## Goal of the exercise
Leaving out the pictures, retype the lines from the beginning of the listing through the line containing "col = sc.collection".

## Data lines
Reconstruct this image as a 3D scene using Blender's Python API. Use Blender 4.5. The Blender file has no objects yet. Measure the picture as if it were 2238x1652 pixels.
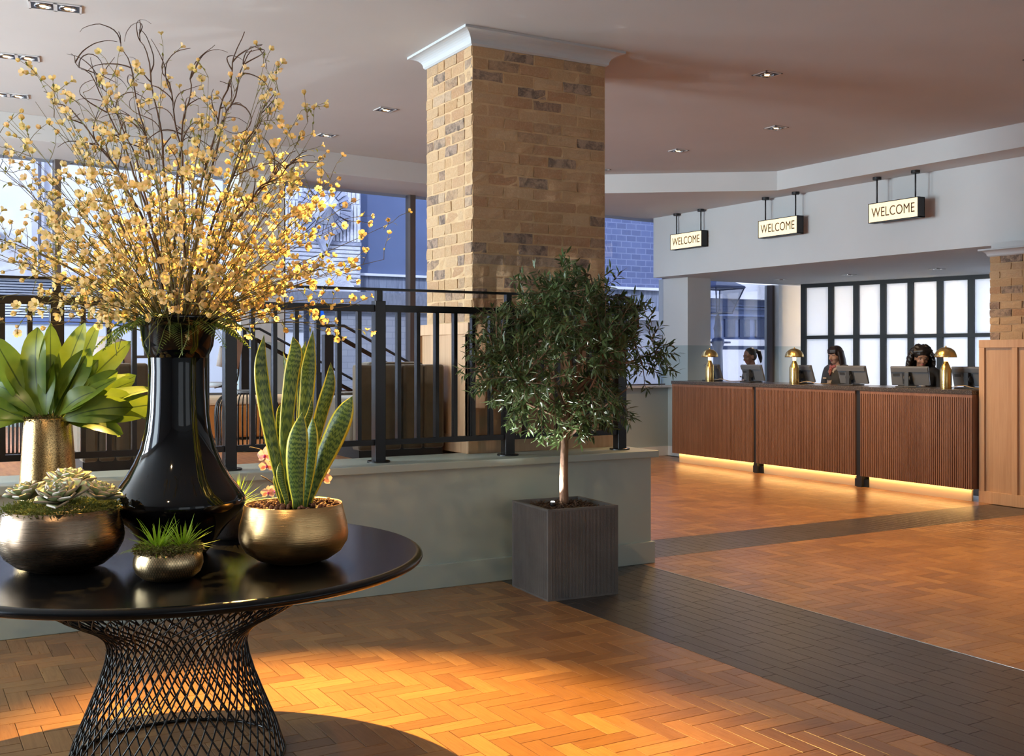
import bpy, bmesh, math, random
from mathutils import Vector, Matrix, Euler, noise
R = math.radians
rng = random.Random(7)
sc = bpy.context.scene
col = sc.collection

# ------------------------------------------------------------------ camera, world, exposure
TH = R(60.08)
FX, FY = math.cos(TH), math.sin(TH)
RX, RY = FY, -FX
CAMH, FPX, U0, VH = 1.5, 2360.0, 1119.0, 778.0
cd = bpy.data.cameras.new('camera')
cam = bpy.data.objects.new('camera', cd)
col.objects.link(cam)
cam.location = (0, 0, CAMH)
cam.rotation_euler = (R(90), 0, TH - R(90))
cd.sensor_fit = 'HORIZONTAL'
cd.sensor_width = 36.0
cd.lens = 36.0 * FPX / 2238.0
cd.shift_y = -(826 - VH) / 2238.0
cd.clip_start = 0.05
sc.camera = cam

w = bpy.data.worlds.new('sky')
sc.world = w
w.use_nodes = True
bgn = w.node_tree.nodes['Background']
bgn.inputs[0].default_value = (0.60, 0.72, 1.0, 1)
bgn.inputs[1].default_value = 1.5

def lamp(kind, name, loc, energy, color, rot=None, **kw):
    d = bpy.data.lights.new(name, kind)
    d.energy = energy
    d.color = color
    for k, v in kw.items():
        setattr(d, k, v)
    o = bpy.data.objects.new(name, d)
    o.location = loc
    if rot is not None:
        o.rotation_euler = rot
    col.objects.link(o)
    return o

def aim(o, target):
    v = Vector(target) - o.location
    o.rotation_euler = v.to_track_quat('-Z', 'Y').to_euler()

sun = lamp('SUN', 'sun', (-8, -8, 20), 2.1, (0.86, 0.90, 1.0), angle=R(3))
aim(sun, Vector((-8, -8, 20)) + Vector((0.62, 0.62, -0.75)))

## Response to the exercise
Reconstruct this image as a 3D scene using Blender's Python API. Use Blender 4.5. The Blender file has no objects yet. Measure the picture as if it were 2238x1652 pixels.
import bpy, bmesh, math, random
from mathutils import Vector, Matrix, Euler, noise
R = math.radians
rng = random.Random(7)
sc = bpy.context.scene
col = sc.collection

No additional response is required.